Hujan semalam masih meninggalkan jejak di tanah basah. Mentari pagi menyinari aspal-aspal jalanan desa.
Sejak subuh tadi, nenekku tak beranjak dari duduknya di tikar lapuk. Dengan piranti tradisional, batu dan pukul kayu kecil, mulai mengupas kacang, untuk di tanam.
Budheku pun telah berangkat ke ladang, setelah sejak subuh tadi menyiapkan sarapan untuk di bawa ke ladang.
Para petani desa sebelah, beriring-iringan jalan di sebelah dapur rumahku. Menyapa ibu yang menunggu air mendidih di atas tungku.
Wajah-wajah bahagia menyambut hujan dan musim tanam.
Tiga hari yang lalu, badai angin menerbangkan jemuran-jemuran kami. Nenekku bergegas melepas sabuk di pinggangnya dan menali tiang saka penyangga atap. Tradisi menali tiang telah dilakukan bertahun-tahun di kala menjelang musim penghujan.
Tahun-tahun yang lalu, saat seragam merah putih masih kukenakan, aku dan kakakku suka mengikuti teriakan tetangga-tetangga kami.
Dadung.. dadung... begitulah suara kami. Lalu kami disuruh keluar rumah, menunggu di teras hingga hujan reda. Untuk menghalau kebosanan, kami membersihkan teras rumah yang licin. Bermain air dan tertawa gembira.

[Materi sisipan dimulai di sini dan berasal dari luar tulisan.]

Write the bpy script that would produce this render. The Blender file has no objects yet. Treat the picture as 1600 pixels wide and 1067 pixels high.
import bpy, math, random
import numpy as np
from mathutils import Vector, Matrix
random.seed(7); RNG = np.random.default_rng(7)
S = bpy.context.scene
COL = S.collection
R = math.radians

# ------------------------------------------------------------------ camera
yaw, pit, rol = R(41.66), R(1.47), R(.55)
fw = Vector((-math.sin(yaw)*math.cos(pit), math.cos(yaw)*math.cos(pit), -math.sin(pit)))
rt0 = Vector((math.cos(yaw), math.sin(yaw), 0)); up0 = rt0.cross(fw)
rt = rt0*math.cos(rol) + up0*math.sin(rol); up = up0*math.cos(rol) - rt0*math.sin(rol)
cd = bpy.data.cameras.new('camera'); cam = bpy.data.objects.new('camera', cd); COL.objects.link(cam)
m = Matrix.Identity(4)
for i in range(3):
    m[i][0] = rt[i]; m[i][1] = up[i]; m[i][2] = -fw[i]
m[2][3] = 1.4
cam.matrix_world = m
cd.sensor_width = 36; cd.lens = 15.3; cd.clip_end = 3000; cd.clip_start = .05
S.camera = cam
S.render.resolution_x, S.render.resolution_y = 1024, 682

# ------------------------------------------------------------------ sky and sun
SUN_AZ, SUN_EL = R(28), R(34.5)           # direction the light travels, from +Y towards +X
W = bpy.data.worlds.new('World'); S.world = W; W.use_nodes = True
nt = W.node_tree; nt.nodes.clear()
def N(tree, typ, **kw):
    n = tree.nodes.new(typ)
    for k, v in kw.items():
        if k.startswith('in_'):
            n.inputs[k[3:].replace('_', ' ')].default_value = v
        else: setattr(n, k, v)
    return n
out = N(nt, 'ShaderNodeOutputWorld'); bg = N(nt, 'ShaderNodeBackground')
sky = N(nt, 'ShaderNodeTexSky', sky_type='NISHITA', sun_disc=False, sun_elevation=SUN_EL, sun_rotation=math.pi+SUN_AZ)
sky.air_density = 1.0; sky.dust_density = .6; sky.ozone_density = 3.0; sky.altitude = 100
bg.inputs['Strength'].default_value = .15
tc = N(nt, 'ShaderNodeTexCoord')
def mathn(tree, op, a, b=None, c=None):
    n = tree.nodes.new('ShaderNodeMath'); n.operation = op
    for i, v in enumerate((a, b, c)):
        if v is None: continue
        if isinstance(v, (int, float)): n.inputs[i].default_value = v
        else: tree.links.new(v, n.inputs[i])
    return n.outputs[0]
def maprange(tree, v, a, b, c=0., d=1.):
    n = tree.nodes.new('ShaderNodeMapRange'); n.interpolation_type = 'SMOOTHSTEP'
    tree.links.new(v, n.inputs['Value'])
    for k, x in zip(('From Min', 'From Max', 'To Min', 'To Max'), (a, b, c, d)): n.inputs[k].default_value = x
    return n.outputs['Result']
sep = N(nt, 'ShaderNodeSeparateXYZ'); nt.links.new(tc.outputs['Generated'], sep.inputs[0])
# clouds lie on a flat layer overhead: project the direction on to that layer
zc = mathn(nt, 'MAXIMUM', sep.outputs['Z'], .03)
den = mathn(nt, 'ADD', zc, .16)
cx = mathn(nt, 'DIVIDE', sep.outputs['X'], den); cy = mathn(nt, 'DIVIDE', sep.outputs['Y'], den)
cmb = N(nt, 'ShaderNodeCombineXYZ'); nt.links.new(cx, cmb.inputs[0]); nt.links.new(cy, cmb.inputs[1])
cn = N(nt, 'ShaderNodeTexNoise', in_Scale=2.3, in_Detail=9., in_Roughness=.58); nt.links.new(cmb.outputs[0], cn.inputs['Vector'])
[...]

Lalu, muncul kabar tetangga yang rumah kayunya terhempas angin. Kami berlari-lari ingin melihat. Bapak-bapak dan ibu-ibu bergotong royong membantu mendirikan rumah itu kembali.
Demikianlah suka cita petani kami menyambut hujan. Ladang-ladang yang berbulan-bulan kering, kini dijatuhi rejeki Tuhan.